### Task brief
Copy nothing but the text: repeat each entry exactly and drop the images.

═══ Extracted data

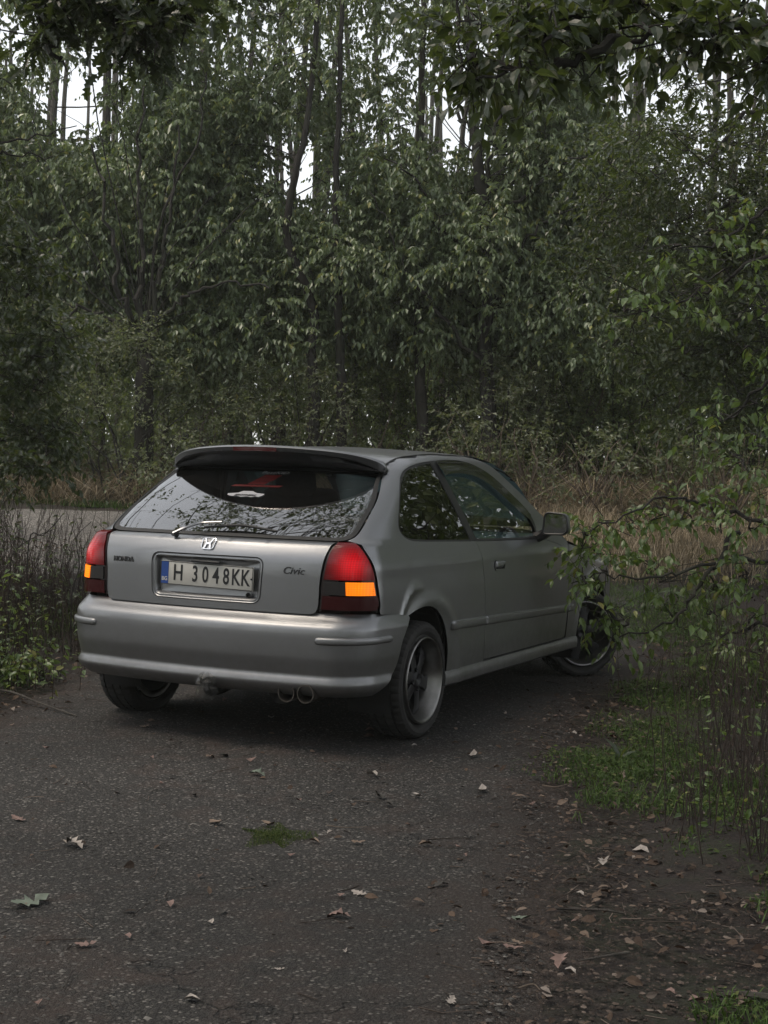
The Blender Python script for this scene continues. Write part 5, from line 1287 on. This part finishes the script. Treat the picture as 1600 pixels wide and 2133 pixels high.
# tall shrub at the left edge, this side of the road
rg = np.random.default_rng(305); base = gp(11.6, -3.9, -.05); cs = []
for q in range(92):
    py = rg.uniform(270, 985); lim = np.interp(py, [270, 420, 560, 690, 760, 860, 960, 1000], [20, 60, 120, 175, 120, 165, 150, 40]); px = -220 + (lim + 220) * rg.random() ** .6 - 28
    cs.append((at(px, py, 11.6 + rg.uniform(-.8, .8)), rg.uniform(.20, .30), rg.uniform(.7, 1.2)))
lims = [[(-160, 420), (-40, 330), (30, 320), (110, 325)], [(-160, 380), (-40, 310), (60, 290), (160, 262)]]
ex = [([at(x, y, 11.2) for x, y in q], .014, .004) for q in lims]
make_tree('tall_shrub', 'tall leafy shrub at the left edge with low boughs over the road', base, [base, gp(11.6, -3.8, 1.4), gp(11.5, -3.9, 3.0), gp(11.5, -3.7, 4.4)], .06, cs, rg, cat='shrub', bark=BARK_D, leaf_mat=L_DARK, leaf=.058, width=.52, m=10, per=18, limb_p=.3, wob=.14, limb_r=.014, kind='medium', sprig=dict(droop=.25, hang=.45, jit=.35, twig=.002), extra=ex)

# crowns over the path, out of the picture: they shade the car and show in its windows
def canopy_tree(name, label, s, t, H, rx, ry, n, seed, z0, ox=0.0):
    rg = np.random.default_rng(seed); base = gp(s, t, -.05); cs = []
    for q in range(n):
        a = rg.uniform(0, 6.28); k = math.sqrt(rg.random()); c = base + RH * (ox + rx * k * math.cos(a)) + FH * ry * k * math.sin(a) + np.array([0, 0, rg.uniform(z0, H)])
        d = (c - CAM) @ AX_F
        if d > .5:
            x, y = seen(c)
            if y > -.9 * FPX / d: continue
        cs.append((c, rg.uniform(.5, .9), .8))
    make_tree(name, label, base, [base, base + [0, 0, H * .4], base + RH * ox * .4 + [0, 0, H * .85]], .17, cs, rg, group='trees standing along the path', leaf_mat=L_DARK, leaf=.085, width=.5, m=12, per=22, limb_r=.016, limb_p=.6, wob=.16, sprig=dict(SPR, twig=0))
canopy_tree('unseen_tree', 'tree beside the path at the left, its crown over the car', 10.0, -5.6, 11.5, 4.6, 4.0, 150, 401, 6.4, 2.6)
canopy_tree('unseen_tree', 'tree beside the path at the right, its crown over the bonnet', 9.0, 5.6, 11.0, 4.2, 4.0, 60, 402, 6.0, -1.8)
canopy_tree('unseen_tree', 'unseen tree added at the left, its crown shading the rear of the car', 3.6, -4.4, 10.0, 3.6, 2.8, 60, 405, 6.0, 3.9)  # added out of view to keep sun off the car's tail and the ground
canopy_tree('unseen_tree', 'tree beside the path behind the photographer at the left', -1.5, -4.2, 9.5, 4.5, 4.2, 90, 403, 3.2, 2.2)
canopy_tree('unseen_tree', 'tree beside the path behind the photographer at the right', -2.5, 4.2, 9.5, 4.5, 4.2, 90, 404, 3.2, -1.5)

fo = Foliage(np.random.default_rng(411)); rg = np.random.default_rng(412)
for k in range(800):
    m_ = k % 3 if k < 420 else 1 if k < 700 else 0
    if m_ == 0: s, t, z = rg.uniform(-18, -5), rg.uniform(-16, 16), rg.uniform(.2, 7)
    elif m_ == 1: s, t, z = rg.uniform(12, 32), rg.uniform(7, 24), rg.uniform(.3, 12)
    else: s, t, z = rg.uniform(-4, 34), -rg.uniform(8.5, 22), rg.uniform(.3, 8)
    if m_ and abs(t) < .31 * s + 1.5: continue
    if m_ == 2 and 12 < s < 18.5: continue
    fo.cluster(gp(s, t, z), rg.uniform(.9, 1.4), 14, 8, .29, .5, droop=.4, hang=.5, twig=0)
o = fo.build(None, L_FAR, TWIG, 'small', 'surrounding_woods'); tag(o, None, None, None, 'stuff')

# ----------------------------------------------------------------------------------------------
# ground cover
# ----------------------------------------------------------------------------------------------
def blades(name, P, h, w, mat, rng, lean=.35, parent=None, base=0.0, nseg=2):
    n = len(P); a = rng.random(n) * 6.283; d = np.stack([np.cos(a), np.sin(a), np.zeros(n)], 1); side = np.stack([-d[:, 1], d[:, 0], np.zeros(n)], 1)
    b = rng.random(n) * 6.283; k = lean * (.3 + rng.random(n)); h = np.broadcast_to(h, (n,)); ld = np.stack([np.cos(b), np.sin(b), np.zeros(n)], 1)
    mid = P + np.array([0, 0, 1]) * (h * .6)[:, None] + ld * (h * k * .35)[:, None]; tip = P + np.array([0, 0, 1]) * (h * np.clip(1 - .5 * k, .2, 1))[:, None] + ld * (h * k)[:, None]
    ww = np.broadcast_to(w, (n,))[:, None]
    v = np.stack([P - side * ww, P + side * ww, mid + side * ww * .7, mid - side * ww * .7, tip], 1) - base
    i = (np.arange(n) * 5)[:, None]
    o = link(name, mesh_np(name, v.reshape(-1, 3), [i + np.array([[0, 1, 2, 3]]), i + np.array([[3, 2, 4]])]), mat, parent); o['kind'] = 'stuff'; return o
TAN = island('dry_grass_blade', [(0, (0.068, 0.059, 0.033)), (.35, (0.152, 0.121, 0.081)), (.75, (0.254, 0.207, 0.142)), (1, (0.439, 0.368, 0.268))], .85, .3, .2, (.2, .15, .08))
GRN = island('green_blade', [(0, (.020, .042, .008)), (.5, (.042, .082, .014)), (1, (.075, .12, .028))], .6, .25, .3)
MOSSY = island('moss_green', [(0, (.020, .036, .008)), (.6, (.042, .066, .014)), (1, (.085, .095, .03))], .7, .2, .2)
REDST = plain('reddish_stalk', (.038, .025, .019), .85, noise=.4)
rg = np.random.default_rng(500)
def patchy(f, lo, hi, seed): return lambda s, t: smooth(lo, hi, hash_noise(s, t, f, seed))
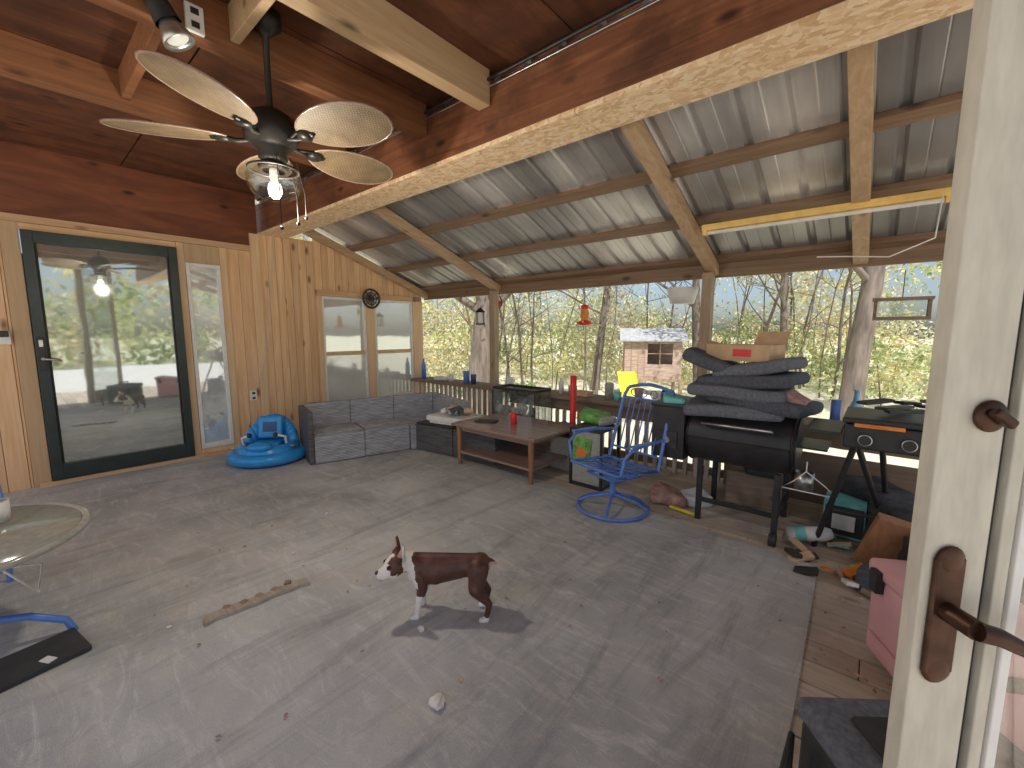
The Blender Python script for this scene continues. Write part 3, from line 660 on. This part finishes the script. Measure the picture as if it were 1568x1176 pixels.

══════

### Complete answer
The Blender Python script for this scene continues. Write part 5, from line 1287 on. This part finishes the script. Treat the picture as 1600 pixels wide and 2133 pixels high.
# tall shrub at the left edge, this side of the road
rg = np.random.default_rng(305); base = gp(11.6, -3.9, -.05); cs = []
for q in range(92):
    py = rg.uniform(270, 985); lim = np.interp(py, [270, 420, 560, 690, 760, 860, 960, 1000], [20, 60, 120, 175, 120, 165, 150, 40]); px = -220 + (lim + 220) * rg.random() ** .6 - 28
    cs.append((at(px, py, 11.6 + rg.uniform(-.8, .8)), rg.uniform(.20, .30), rg.uniform(.7, 1.2)))
lims = [[(-160, 420), (-40, 330), (30, 320), (110, 325)], [(-160, 380), (-40, 310), (60, 290), (160, 262)]]
ex = [([at(x, y, 11.2) for x, y in q], .014, .004) for q in lims]
make_tree('tall_shrub', 'tall leafy shrub at the left edge with low boughs over the road', base, [base, gp(11.6, -3.8, 1.4), gp(11.5, -3.9, 3.0), gp(11.5, -3.7, 4.4)], .06, cs, rg, cat='shrub', bark=BARK_D, leaf_mat=L_DARK, leaf=.058, width=.52, m=10, per=18, limb_p=.3, wob=.14, limb_r=.014, kind='medium', sprig=dict(droop=.25, hang=.45, jit=.35, twig=.002), extra=ex)

# crowns over the path, out of the picture: they shade the car and show in its windows
def canopy_tree(name, label, s, t, H, rx, ry, n, seed, z0, ox=0.0):
    rg = np.random.default_rng(seed); base = gp(s, t, -.05); cs = []
    for q in range(n):
        a = rg.uniform(0, 6.28); k = math.sqrt(rg.random()); c = base + RH * (ox + rx * k * math.cos(a)) + FH * ry * k * math.sin(a) + np.array([0, 0, rg.uniform(z0, H)])
        d = (c - CAM) @ AX_F
        if d > .5:
            x, y = seen(c)
            if y > -.9 * FPX / d: continue
        cs.append((c, rg.uniform(.5, .9), .8))
    make_tree(name, label, base, [base, base + [0, 0, H * .4], base + RH * ox * .4 + [0, 0, H * .85]], .17, cs, rg, group='trees standing along the path', leaf_mat=L_DARK, leaf=.085, width=.5, m=12, per=22, limb_r=.016, limb_p=.6, wob=.16, sprig=dict(SPR, twig=0))
canopy_tree('unseen_tree', 'tree beside the path at the left, its crown over the car', 10.0, -5.6, 11.5, 4.6, 4.0, 150, 401, 6.4, 2.6)
canopy_tree('unseen_tree', 'tree beside the path at the right, its crown over the bonnet', 9.0, 5.6, 11.0, 4.2, 4.0, 60, 402, 6.0, -1.8)
canopy_tree('unseen_tree', 'unseen tree added at the left, its crown shading the rear of the car', 3.6, -4.4, 10.0, 3.6, 2.8, 60, 405, 6.0, 3.9)  # added out of view to keep sun off the car's tail and the ground
canopy_tree('unseen_tree', 'tree beside the path behind the photographer at the left', -1.5, -4.2, 9.5, 4.5, 4.2, 90, 403, 3.2, 2.2)
canopy_tree('unseen_tree', 'tree beside the path behind the photographer at the right', -2.5, 4.2, 9.5, 4.5, 4.2, 90, 404, 3.2, -1.5)

fo = Foliage(np.random.default_rng(411)); rg = np.random.default_rng(412)
for k in range(800):
    m_ = k % 3 if k < 420 else 1 if k < 700 else 0
    if m_ == 0: s, t, z = rg.uniform(-18, -5), rg.uniform(-16, 16), rg.uniform(.2, 7)
    elif m_ == 1: s, t, z = rg.uniform(12, 32), rg.uniform(7, 24), rg.uniform(.3, 12)
    else: s, t, z = rg.uniform(-4, 34), -rg.uniform(8.5, 22), rg.uniform(.3, 8)
    if m_ and abs(t) < .31 * s + 1.5: continue
    if m_ == 2 and 12 < s < 18.5: continue
    fo.cluster(gp(s, t, z), rg.uniform(.9, 1.4), 14, 8, .29, .5, droop=.4, hang=.5, twig=0)
o = fo.build(None, L_FAR, TWIG, 'small', 'surrounding_woods'); tag(o, None, None, None, 'stuff')

# ----------------------------------------------------------------------------------------------
# ground cover
# ----------------------------------------------------------------------------------------------
def blades(name, P, h, w, mat, rng, lean=.35, parent=None, base=0.0, nseg=2):
    n = len(P); a = rng.random(n) * 6.283; d = np.stack([np.cos(a), np.sin(a), np.zeros(n)], 1); side = np.stack([-d[:, 1], d[:, 0], np.zeros(n)], 1)
    b = rng.random(n) * 6.283; k = lean * (.3 + rng.random(n)); h = np.broadcast_to(h, (n,)); ld = np.stack([np.cos(b), np.sin(b), np.zeros(n)], 1)
    mid = P + np.array([0, 0, 1]) * (h * .6)[:, None] + ld * (h * k * .35)[:, None]; tip = P + np.array([0, 0, 1]) * (h * np.clip(1 - .5 * k, .2, 1))[:, None] + ld * (h * k)[:, None]
    ww = np.broadcast_to(w, (n,))[:, None]
    v = np.stack([P - side * ww, P + side * ww, mid + side * ww * .7, mid - side * ww * .7, tip], 1) - base
    i = (np.arange(n) * 5)[:, None]
    o = link(name, mesh_np(name, v.reshape(-1, 3), [i + np.array([[0, 1, 2, 3]]), i + np.array([[3, 2, 4]])]), mat, parent); o['kind'] = 'stuff'; return o
TAN = island('dry_grass_blade', [(0, (0.068, 0.059, 0.033)), (.35, (0.152, 0.121, 0.081)), (.75, (0.254, 0.207, 0.142)), (1, (0.439, 0.368, 0.268))], .85, .3, .2, (.2, .15, .08))
GRN = island('green_blade', [(0, (.020, .042, .008)), (.5, (.042, .082, .014)), (1, (.075, .12, .028))], .6, .25, .3)
MOSSY = island('moss_green', [(0, (.020, .036, .008)), (.6, (.042, .066, .014)), (1, (.085, .095, .03))], .7, .2, .2)
REDST = plain('reddish_stalk', (.038, .025, .019), .85, noise=.4)
rg = np.random.default_rng(500)
def patchy(f, lo, hi, seed): return lambda s, t: smooth(lo, hi, hash_noise(s, t, f, seed))
The Blender Python script for this scene continues. Write part 3, from line 660 on. This part finishes the script. Measure the picture as if it were 1568x1176 pixels.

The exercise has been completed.